Some power producers were already pursuing hydrogen blending before the rule's proposal. One early mover, the Intermountain Power Agency, plans to incrementally increase the amount of hydrogen burned at its Intermountain power plant to reach 100% by 2045.
But the Breakthrough Institute is discouraging the EPA from considering clean hydrogen co-firing a "best system of emissions reduction" for gas plants, arguing that the scarce resource should be prioritized for other applications, such as fertilizer production and heavy-duty transportation.
"Even if cheap, green hydrogen is widely available by the beginning of the 2030s, using it to co-fire natural gas plants would be to misuse an otherwise valuable resource," the Breakthrough Institute, an environmental research group, wrote to the EPA. "It is not at all clear that hydrogen blending for power generation is technologically feasible at the scale modeled by the EPA."
The group cited a 2022 study commissioned by California regulators that found even small fractions of hydrogen in natural gas pipelines — less than 5% — raise the risk of embrittlement and gas leakage.
In joint comments, the Clean Air Task Force and Natural Resources Defense Council did not dispute hydrogen blending's technical feasibility but found it cost-ineffective, with the exception of low- and intermediate-load gas generation. For baseload gas units, the groups urged the EPA to recommend only carbon capture and storage (CCS).

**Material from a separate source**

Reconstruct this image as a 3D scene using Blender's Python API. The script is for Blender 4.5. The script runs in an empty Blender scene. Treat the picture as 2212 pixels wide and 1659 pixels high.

Hydrogen's "use in this rule should be focused only where there is not a better alternative, and only where it can be assured that hydrogen has been produced with truly low-[greenhouse gas] emissions," the two groups said.
Industry response
Even some hydrogen advocates are urging regulators to temper their expectations, depending on how the EPA defines clean hydrogen. The Renewable Hydrogen Alliance said it was "concerned with EPA's optimistic projections" of clean hydrogen supply, asking the agency to adopt a higher CO2 emissions cap of 4 kg CO2e per kilogram of hydrogen produced. The US Inflation Reduction Act, by comparison, limits clean hydrogen producers to 0.45 kg CO2e to receive the full $3/kg tax credit.
The EPA power plant debate comes as the hydrogen industry lobbies against tough standards for the $3/kg incentive. The US Treasury Department is poised to release guidance on the incentive that could require hydrogen producers to procure new clean power capacity to claim the necessary emissions reductions. The safeguards are supported by environmental groups, but trade groups say the rules will hinder clean hydrogen deployment.
If implemented, "these restrictions will put such a chilling effect on the ability to scale the production of clean hydrogen that it is unlikely that needed supply would be available for the power generation sector or any other sector seeking to decarbonize," the Renewable Hydrogen Alliance told the EPA.
Compliance alternatives
The EPA's May proposal was a long time coming for CCS advocates, who argued that the technology is mature despite a history of cost overruns at coal-fired power plants.
Carbon capture groups Global CCS Institute and Carbon Capture Coalition defended CCS's legitimacy, noting successful applications of the technology in other industries.
While the Carbon Capture Coalition — whose members include the Clean Air Task Force, utilities and oil producers — stopped short of endorsing the EPA rule, it agreed with the EPA's assumption that a carbon capture retrofit can be done within five years, "provided no obstacles are presented." The coalition urged the EPA to specify the consequences for delays "outside the owner's control," such as permitting queues.
The comments run counter to those of the utility trade group Edison Electric Institute, which told the EPA that CCS is neither "adequately demonstrated" nor cost-effective. The proposed rule would require large coal- and gas-fired units to capture at least 90% of their CO2 emissions by 2030 or find another way to comply with emissions caps.
But even as clean energy advocates defended carbon capture's technical feasibility, some, including the Breakthrough Institute, questioned the EPA's "rather heroic cost figures" for CCS.
"Modeling of carbon removal technologies should account for the high costs of existing technologies and elaborate on how scaling and learning are expected to occur before the model deploys lower cost technologies in the 2030s," the research group said.